"Beast Bind: New Testament" GET!
The first thing I noticed was that the book was definitely printed in Japan. The size is smaller than our 8.5x11" format, and although it's a softcover book it has a slipcover. Looking under the cover I immediately noticed they did something clever: the back of the slipcover is the character sheet. The artist who did pretty but vaugely loli art on the front cover did that and a very brief comic, while other artists did the interior art, which is actually surprisingly sparse. Only the first 16 pages are in color, while the rest are in black and white (an approach I haven't seen in an RPG since Mekton Z). The layout was done by someone with definite skills, though it veers a little bit towards the cluttered aesthetic you see in Japanese magazines. The text is mostly in two narrow columns, albeit with lots of sidebars and diagrams, and the pages that list of numerous powers or other items are in vertical rectangular boxes arraged in a 3x3 or 3x4 grid. Western RPGs often have an example of play in the form of a dialogue showing what the GM and players say -- BBNT has those throughout the book to illustrate the rules.
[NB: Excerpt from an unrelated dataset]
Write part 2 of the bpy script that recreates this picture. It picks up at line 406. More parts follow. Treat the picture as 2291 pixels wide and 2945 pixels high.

It's going to take some time for me to read through it thoroughly -- I can read Japanese, but I can't really call myself fluent -- but from what I understand the system is actually relatively simple. The game has some archetypes for quicker character creation, but to start from scratch you first pick two "Bloods" (though you can double up on a single one). These are Artifact, Immortal, Irregular (a person with superhuman abilities), Stranger (someone from another world), Spirit, Celestial, Demon, Beast, Full Metal, Magician, and Legend. Each blood gives you 3-6 points in each attribute (Body, Reflexes, Emotion, Mind, Society), and then you have 3 points to put wherever you want. From each of the attributes (which range from 6 to 13 at character creation) you divide by 3 and round down to get the number you actually add to rolls, and there are about 13 skills total (stuff like Melee, Machine Operation, Knowledge, etc.) that add directly to these for rolls (and between your Bloods, your Cover identity, and your free points you only have 10 levels total). There are some other derived values, my favorite being FP, which are basically HP, but "FP" is short for "Flesh Points" (or maybe Fresh Points...). Rolls are just 2d6 plus modifiers vs. a target number.
The neat think about this game is mainly just that it's such an all-out gonzo manga take on the "supernaturals hiding in the modern day" thing. Among the included archetypes are not only a Rogue Vampire and Werewolf Cop, but a Magical Girl, a tokusatsu style transforming hero, and an android (well, gynoid) combat maid. It doesn't have the Rune Blade archetype that was in the first edition, but you can make that easily enough, along with a zillion other things. The different Bloods determine what Arts and Hyper Arts you can take, and I find the fact that the Full Metal Blood has an Art called Gospel Engine too cool for words. (It lets a machine character have a soul in case you're wondering). I am reminded not a little of Exalted's Charms, but without the trees of prerequisites. Unlike Exalted the character sheet has spaces for the relevant data and more importantly a spot for writing the relevant page reference.
Most of what makes it seem different from Western RPGs is subtleties of presentation and aesthetics. It's meant to be set up very much like an anime episode, with rules and guidelines addressing setting up scenes and whether a given PC can participate in a given scene, and it recommends doing trailers/previews for each session. Still, reading 272 pages in Japanese is going to take me a while. ^_^;
As a side note, when looking through websites for TRPGs I noticed that some of the art I'd seen in Masamune Shirrow's Intron Depot artbooks was actually originally for some of the Asura System TRPG books. I definitely need to start making a (reasonable) list of TRPGs for my friends to look for when they take a trip to Japan (which in turn means figuring out where the heck they should go to find them; I think there's a place or two in Akihabara).